クリエイティブな人たちは、得てして時間の使い方がうまい。なかでも、1日や2日という短期間で、驚くほど効率的に旅をする人は、セルフマネージメントの達人と言えるだろう。そうした賢人たちの行動例から、週末小旅行のアイデアを学ぶシリーズ。今回のゲストは、フリーランスのアート系PRとして全国各地を飛び回っている、平昌子さん。
TEXT BY ARINA TSUKADA
PHOTO BY MASAKO TAIRA
——どのような気分になったとき、ショートトリップへ出られるのでしょうか?
平 PRという仕事柄、地方に出かけることも多く、その前後に1日足してプライベートな時間を取ることが多いです。または、地方の展覧会リサーチに合わせたショートトリップですね。どんな時でも、近くに美味しいお店がないか必ずリサーチします。
——これまで、どのような場所に、どのようなスケジュールで「週末旅」や「日帰り旅」をされてこられましたか?
平 大好きな発酵食、滋賀の郷土料理「鮒ずし」で有名な料理宿「徳山鮓」さんには、季節ごとにおじゃましています。余呉湖のほとりに位置するここ「徳山鮓」さんは、発酵の師匠である農学者・小泉武夫先生から「これからは“発酵の時代”が来る」という啓示を受けた主人が、鮒ずしと余呉湖のまわりの山の幸をメインとした料理屋としてスタートしました。いつ行っても、鮒ずしをメインとした季節の恵みが楽しめます。お酒は地元の銘酒「七本鎗」やヴァン・ナチュールで。
1日目(土曜日)
朝は自宅でゆっくり過ごす。
12:33
JR東京駅発のひかりに乗車。駅弁は全国の駅弁が購入できる「祭」で、お気に入りの郡山駅の福豆屋の「のり弁」を購入。
14:44
JR米原駅着。
15:01
JR米原駅発 北陸本線快速に乗車。
15:29
JR余呉駅着。
15:35
徳山鮓着。
16:00
余呉湖周辺を散策 露天風呂にゆっくり浸かる。
18:00
晩餐スタート。
02:00
就寝。
2日目(日曜日)
6:00
すぎに起床。約7Kmの余呉湖のまわりをランニング。朝日に照らされる余呉湖を見ながらお風呂で汗を流す。
8:00
朝食。余呉で採れた稚魚の佃煮、漬物、近江米を堪能。
10:10
JR余呉駅発。
10:15
JR木之本駅着。木之本を散策。地元の銘酒「七本槍」へ。道中にある地元のおばあさんが販売するお米など購入。
11:15
JR木之本駅発。京都へ。
13:00
京都の洋食「コリス」でランチ。
15:00
京都散策の後、錦市場で地物を探索。魚も丹後など日本海のものが多く集まり、湖ものや干物など見つけるのも楽しい。お気に入りのお店で、めざし、つけもの、だし巻き、うずら焼き、ナマコなど購入し東京へ。
19:00
帰宅後、晩酌。
——ショートトリップに出ると、何を得ることができますか?
平 地方の展覧会などの仕事の時は、色々な方にその土地を楽しんでもらおうと近隣の食スポットをリスティングします。生きていく上で「美術」の体験があることは人生をとても豊かにしますが、それと同じくらい大切なのが「食」だと思っています。現代美術というジャンルは「今」を見る世界。一方で、その土地の「食」をいただくと「文化」が見えてきます。仕事をしていく上で、幅広いアンテナは常に持っていたいですね。

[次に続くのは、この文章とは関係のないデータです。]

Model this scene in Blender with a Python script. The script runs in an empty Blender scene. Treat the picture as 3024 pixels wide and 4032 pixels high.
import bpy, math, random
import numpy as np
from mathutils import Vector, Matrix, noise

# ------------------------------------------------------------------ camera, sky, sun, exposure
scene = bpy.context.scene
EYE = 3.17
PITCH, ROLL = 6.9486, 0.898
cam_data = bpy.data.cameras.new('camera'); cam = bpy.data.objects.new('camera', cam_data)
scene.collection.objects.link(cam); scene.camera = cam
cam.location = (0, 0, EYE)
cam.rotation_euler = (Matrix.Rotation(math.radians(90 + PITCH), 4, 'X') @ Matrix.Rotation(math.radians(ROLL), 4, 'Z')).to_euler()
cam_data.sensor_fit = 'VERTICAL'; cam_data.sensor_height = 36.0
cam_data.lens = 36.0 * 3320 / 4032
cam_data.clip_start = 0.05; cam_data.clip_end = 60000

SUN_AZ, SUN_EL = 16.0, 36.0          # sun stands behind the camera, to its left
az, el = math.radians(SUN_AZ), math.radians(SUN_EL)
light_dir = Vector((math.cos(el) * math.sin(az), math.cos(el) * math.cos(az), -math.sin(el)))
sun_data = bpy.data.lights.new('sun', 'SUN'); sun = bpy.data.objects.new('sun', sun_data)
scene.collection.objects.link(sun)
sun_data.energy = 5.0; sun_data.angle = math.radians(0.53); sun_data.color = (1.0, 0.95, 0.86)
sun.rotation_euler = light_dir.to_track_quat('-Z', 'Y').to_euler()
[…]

——もし、いま3日間の余裕があるとしたら、どこへ行ってみたいですか?
平 台湾食紀行を再び。写真家マイケル・ケンナ的世界を見るために雪の北海道・東川へ。アイヌ文化を訪ねて同じく北海道・白老町へ。食の仕事をしている友人の案内で中国の西安へ(現地でしか買えない辛い唐辛子を購入しに)。福岡出身の編集の仕事をしている友人の案内で福岡へ。全州(チョンジュ)ピピンパブを食べに韓国へ。
平昌子|Masako Taira
アート系PR。設計事務所、建築プロデュース会社、アートギャラリーを経て、自身の経験を生かした分野を中心としたPR業務を請け負う仕事をめざし、TAIRA MASAKO PRESS OFFICE主宰する。数々のアートイベントや建築という専門ジャンルのPRを請け負う。岡山芸術交流、札幌国際芸術祭、恵比寿映像祭、福山の禅寺「禅と庭のミュージアム」、京都の宿「四季十楽」など。